Maybe Philip Gunn was just being theatrical this past week when Mississippi’s speaker of the House said it was now or never to pass sweeping tax cuts.
The statement — “This is the opportunity to do something right now that we will never have again in our lifetimes” — was farcical, though.
Barring a nuclear holocaust — not something to joke about given the current tensions between Russia and the West over the invasion of Ukraine — Mississippi lawmakers have had and will have plenty of opportunities to radically alter the state’s tax code.
They had a chance, for instance, last year when Gunn unveiled his first pitch to eliminate the personal income tax. They rejected it.
If the House and Senate cannot reach an agreement on tax cuts before this year’s regular session ends in early April, there’s a good chance that Gov. Tate Reeves will call them back to address the matters in a special session.
If nothing passes this year, it will be back on the table next year.
It is, in fact, contradictory for Gunn to argue that Mississippi’s currently robust financial condition makes it imperative that lawmakers act immediately while at the same time postulating that the state will remain in such good financial shape that it can afford to severely reduce a main stream of revenue indefinitely into the future.
Either Mississippi’s budget surpluses are temporary or they are permanent. If they are temporary, then what Gunn and the House are proposing is financially irresponsible. If they are permanent, then there’s no rush to pass something until there’s a consensus not only among lawmakers but also among economists that the state has structured the tax cuts correctly.
Such further deliberation is unlikely, however. Both the House and the Senate have put too much into this issue to walk away from the Capitol without having passed some form of tax reduction.
They are just playing chicken to see which chamber’s leader — Gunn or Lt. Gov. Delbert Hosemann — flinches first.
Last week, both chambers amended their initial proposals to respond to the other chamber’s objections.
The House reduced the size of the first year’s income tax cut and extended, from 10 to 15 years, how long it would take before the income tax was completely eliminated. It dropped the idea of cutting car tags in half. It also set aside $500 million extra in reserve to cover any budget shortfalls should the income tax cut not produce the economic boom on which proponents are relying.
The Senate, which initially only wanted to eliminate the state’s 4% income tax bracket, now is offering to reduce the top 5% bracket to 4.6%.
But the House and Senate also added other new elements which increase the riskiness of what they propose.
The House abandoned the idea of raising the sales tax, which was supposed to offset some of the cost of cutting the income tax. In doing so, the House plan backs away from the conservative ideology, to which Gunn subscribes, that taxation should be based mostly on consumption, not on income.
The Senate and Hosemann added another temporary tax reduction, proposing to suspend for six months the state’s fuel tax of 18.4 cents per gallon in response to the recent steep rise in gasoline prices.

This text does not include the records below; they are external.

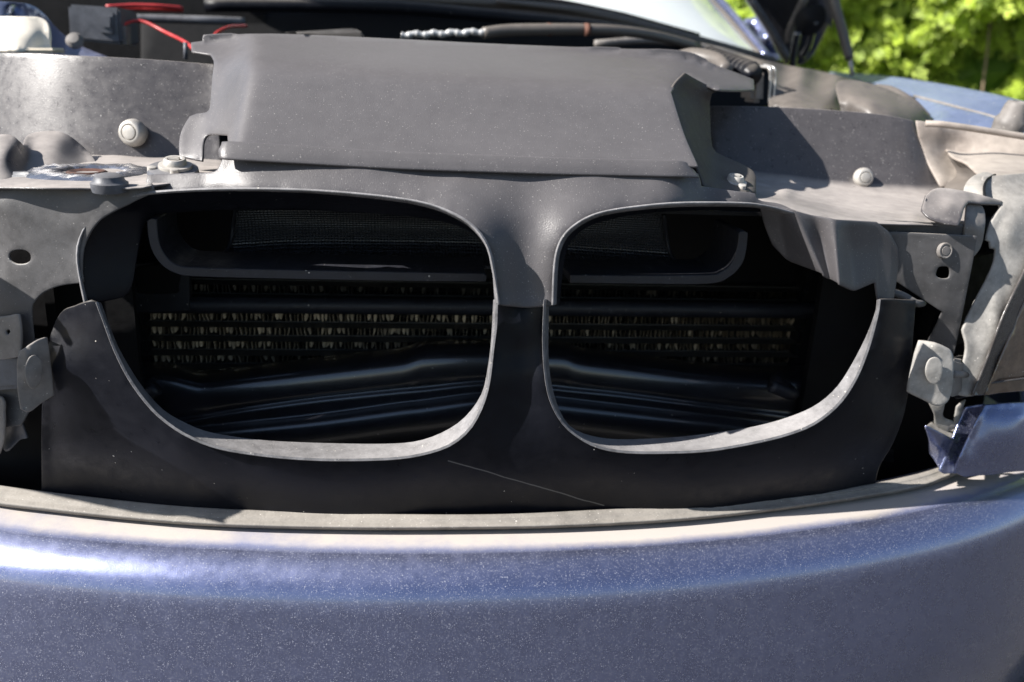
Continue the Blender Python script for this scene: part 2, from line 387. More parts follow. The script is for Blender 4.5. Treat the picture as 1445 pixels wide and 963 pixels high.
M['paint'] = paint('blue_metallic_paint', False); M['wingpaint'] = surf('sky_toned_blue_paint', (0.16, 0.21, 0.36), 0.5, metal=0.6, mottle=0.08, dust=0.35, dust_lo=0.2, dustcol=(0.30, 0.34, 0.42), speck=0.3, coat=0.3, bump=0.05); M['bumperpaint'] = paint('dusty_blue_metallic_paint', True)  # wing paint: pale blue on upward faces paints in the sky's reflection
def ledge_rough(m):
    """caked dust is matt: coat and metal fade where the surface lies flat"""
    t = m.node_tree; b = t.nodes['Principled BSDF']; N = lambda k, **kw: _node(t, k, **kw); L = t.links.new
    ge = N('NewGeometry'); sx = N('SeparateXYZ'); L(ge.outputs['Normal'], sx.inputs[0])
    a = N('MapRange', i_1=0.965, i_2=0.995, i_3=1.0, i_4=0.0); L(sx.outputs[2], a.inputs[0]); L(a.outputs[0], b.inputs['Coat Weight'])
    c = N('MapRange', i_1=0.965, i_2=0.995, i_3=1.0, i_4=0.0); L(sx.outputs[2], c.inputs[0])
    old = b.inputs['Metallic'].links[0].from_socket; mm = N('Math', operation='MULTIPLY'); L(old, mm.inputs[0]); L(c.outputs[0], mm.inputs[1]); L(mm.outputs[0], b.inputs['Metallic'])
ledge_rough(M['bumperpaint'])

# printed duct: layer lines
def duct_mat():
    m, t, b, N = newmat('layered_black_print'); L = t.links.new
    tc = N('TexCoord'); O = tc.outputs['Object']
    wv = N('TexWave', i_Scale=110.0, i_Distortion=1.2, i_Detail=2.0, bands_direction='Z'); L(O, wv.inputs['Vector'])
    wx = N('TexWave', i_Scale=90.0, i_Distortion=2.0, i_Detail=2.0, bands_direction='X'); L(O, wx.inputs['Vector'])
    ad = N('Math', operation='MULTIPLY_ADD', i_1=0.45); L(wx.outputs[0], ad.inputs[0]); L(wv.outputs[0], ad.inputs[2])
    bp = N('Bump', i_Strength=0.8, i_Distance=0.0015); L(ad.outputs[0], bp.inputs['Height']); L(bp.outputs[0], b.inputs['Normal'])
    b.inputs['Base Color'].default_value = (0.030, 0.031, 0.038, 1); b.inputs['Roughness'].default_value = 0.30; b.inputs['Specular IOR Level'].default_value = 0.9
    return m
M['duct'] = duct_mat()
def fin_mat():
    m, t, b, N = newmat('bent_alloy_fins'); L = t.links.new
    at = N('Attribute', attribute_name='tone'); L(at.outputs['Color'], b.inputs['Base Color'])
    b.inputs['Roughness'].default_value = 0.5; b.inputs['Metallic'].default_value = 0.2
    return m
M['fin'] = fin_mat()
def glass_mat():
    m, t, b, N = newmat('glare_white_glass'); L = t.links.new
    b.inputs['Base Color'].default_value = (0.86, 0.90, 0.88, 1); b.inputs['Roughness'].default_value = 0.05  # near-white base stands in for bright sky glare on the glass
    b.inputs['Transmission Weight'].default_value = 0.10; b.inputs['IOR'].default_value = 1.5
    return m
M['glass'] = glass_mat()
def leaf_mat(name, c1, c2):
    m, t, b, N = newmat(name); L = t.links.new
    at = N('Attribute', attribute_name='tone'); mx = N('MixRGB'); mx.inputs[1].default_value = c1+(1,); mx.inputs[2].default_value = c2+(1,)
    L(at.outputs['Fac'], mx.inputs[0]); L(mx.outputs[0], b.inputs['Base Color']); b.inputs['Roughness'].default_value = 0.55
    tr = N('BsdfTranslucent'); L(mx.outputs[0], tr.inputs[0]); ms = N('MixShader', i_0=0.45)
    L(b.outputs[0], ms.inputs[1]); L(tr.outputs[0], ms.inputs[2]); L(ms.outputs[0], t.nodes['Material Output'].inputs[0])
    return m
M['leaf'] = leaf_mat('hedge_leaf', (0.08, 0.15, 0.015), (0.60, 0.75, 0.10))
M['bark'] = surf('pale_bark', (0.20, 0.15, 0.10), 0.85, mottle=0.4, bump=0.4, bscale=80)
M['ground'] = surf('worn_tarmac', (0.060, 0.057, 0.055), 0.9, mottle=0.35, bump=0.6, bscale=120, speck=0.3, speck_scale=90)

# ================================================================== setting
g = 60.0
ground = mesh_obj('driveway', [(-g, -g, 0), (g, -g, 0), (g, g, 0), (-g, g, 0)], [(0, 1, 2, 3)], M['ground']); ground['kind'] = 'structure'

car = empty('car', (0, 0.9, 0))
car['label'] = 'blue metallic car with its bonnet open and front grilles taken out'; car['category'] = 'car'
CAR_INV = Matrix.Translation((0, -0.9, 0))
def lab(o, s): o['label'] = s; return o

# ================================================================== bumper
def zrow(pts, z): return [(p[0], p[1], PZY(p[0], p[1], z)) for p in pts]
def PZY(px, py, z): return float((CAM+ray(px, py)*tZ(px, py, z))[1])
SEALTOP = [(-130, 660), (-60, 674), (0, 685), (100, 698), (230, 712), (360, 720), (480, 724), (600, 726), (720, 725), (850, 719), (960, 712), (1100, 700), (1200, 688), (1290, 670), (1340, 655), (1400, 640)]
SEALBOT = [(-130, 695), (-60, 705), (0, 715), (60, 722), (160, 733), (300, 744), (480, 749), (640, 749), (800, 746), (960, 737), (1100, 722), (1220, 705), (1300, 690), (1345, 674), (1400, 660)]
seal_mid = [(a[0], a[1]*0.45+np.interp(a[0], [p[0] for p in SEALBOT], [p[1] for p in SEALBOT])*0.55) for a in SEALTOP]
ZL = 0.495
_lp = [PT(x, y, tZ(x, y, ZL)) for x, y in SEALBOT[2:]]
_e = [(-0.9, .35), (-0.75, .20), (.85, .31), (.95, .45), (.72, .19)]
_xs = np.array([p[0] for p in _lp]); _ys = np.array([p[1] for p in _lp])
_co = np.polyfit(np.r_[_xs, [-.9, -.75, -.62, .70, .85, .95]], np.r_[_ys, [.40, .215, .115, .185, .32, .46]], 6, w=np.r_[np.ones(len(_xs))*4, np.ones(6)])
def ly(X): return np.polyval(_co, X)
def bumper():
    xs = np.linspace(-0.92, 0.92, 150)
    # profile: (forward offset from the seal line, z)
    prof = [(0.035, -.002), (0.0, 0.0), (-0.016, 0.0001), (-0.030, -.0010), (-0.043, -.0042), (-0.0545, -.0102), (-0.0635, -.0185), (-0.0698, -.0285), (-0.0738, -.0405),
            (-0.0765, -.056), (-0.081, -.088), (-0.086, -.126), (-0.091, -.18), (-0.090, -.24), (-0.080, -.30), (-0.04, -.34)]
    prof = [(a, ZL+b) for a, b in prof]
    P = cr(np.array(prof), 5); V = []; F = []
    for x in xs:
        d = np.polyval(np.polyder(_co), x); n = np.array([d, -1.0]); n /= np.linalg.norm(n)
        for o_, z in P: V.append((x+n[0]*-o_, ly(x)+n[1]*-o_, z))
    m = len(P); F = [(i*m+j, (i+1)*m+j, (i+1)*m+j+1, i*m+j+1) for i in range(len(xs)-1) for j in range(m-1)]
    v, f = thicken(np.array(V), F, 0.004, np.array([0, -3.0, 2.0]))
    return mesh_obj('bumper', v, f, M['bumperpaint'], car)
bump_o = bumper()
def seal():
    # rubber strip: top lip, step and foot
    rows = [[(p[0], p[1]+4, PZY(p[0], p[1]+4, ZL+.011)+0.012) for p in SEALTOP],
            [(p[0], p[1], PZY(p[0], p[1], ZL+.0145)) for p in SEALTOP],
            [(p[0], p[1]+5, PZY(p[0], p[1]+5, ZL+.0145)) for p in SEALTOP],
            [(p[0], p[1]-4, PZY(p[0], p[1]-4, ZL+.0132)) for p in seal_mid],
            [(p[0], p[1], PZY(p[0], p[1], ZL+.0118)) for p in seal_mid],
            [(p[0], p[1]-4, PZY(p[0], p[1]-4, ZL+.0100)) for p in SEALBOT],
            [(p[0], p[1], PZY(p[0], p[1], ZL)) for p in SEALBOT]]
    return band('bumper_seal', rows, M['rubber'], bump_o, n=120, sub=4, th=0.0025)
seal()

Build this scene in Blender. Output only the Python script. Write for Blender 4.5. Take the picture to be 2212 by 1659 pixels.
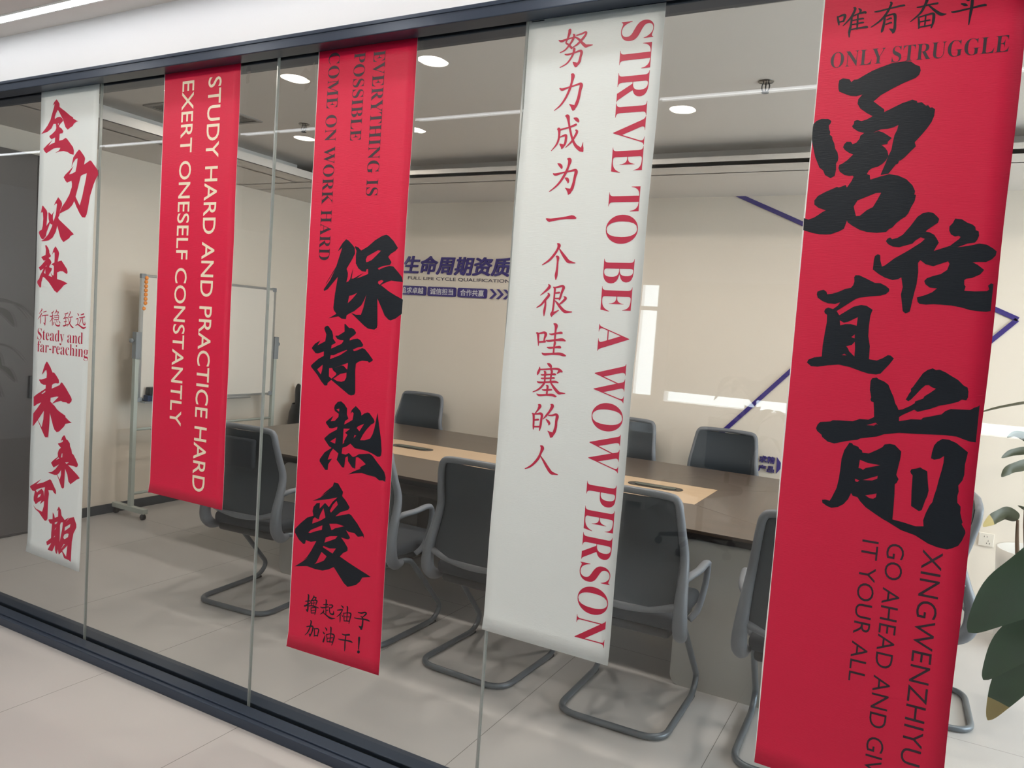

That’s probably not the worst idea in the world, since the state would reimburse the Mississippi Department of Transportation for the $215 million the temporary tax cut would cost, and thus keep road and bridge projects from being stalled. There is, however, the danger that once the fuel tax is lifted, there will be political resistance to reinstating it six months down the road.
If anything, the fuel tax needs to be raised, not lowered. The tax, which has not been adjusted since 1987, was not keeping up with even the modest inflation of the past few decades. Now that inflation has really kicked in, the tax is going to be even less adequate. But as long as gas is staying around $4 a gallon, it would be political suicide to raise the tax. It’s too bad that lawmakers blew the perfect opportunity to do so a couple of years ago when gasoline was running about $2 a gallon and motorists would have hardly noticed an increase in the
Mississippi has a backlog of unsafe bridges and crumbling roads. To be sure, the $3.5 billion the state will receive over the next five years from the federal government’s massive infrastructure plan will help improve the situation. When those dollars are spent, however, the state will face the same structural problem it has seen for the past decade or more in caring for its transportation infrastructure: an insufficient revenue source to meet the need.
On a grander scale, that is precisely the predicament that eliminating or slashing the income tax presents. The current budget surplus masks the long-term effect of what is being contemplated. When that surplus, though, is eaten up by tax cuts, teacher pay raises and other spending hikes, or just dissipates as the federal spigot is turned down, the money for government operations will have to come from somewhere else, or programs and payrolls will have to be cut.
And that point, when Mississippi regrets the decisions that created a severe budget shortfall, will occur in current lawmakers’ lifetimes.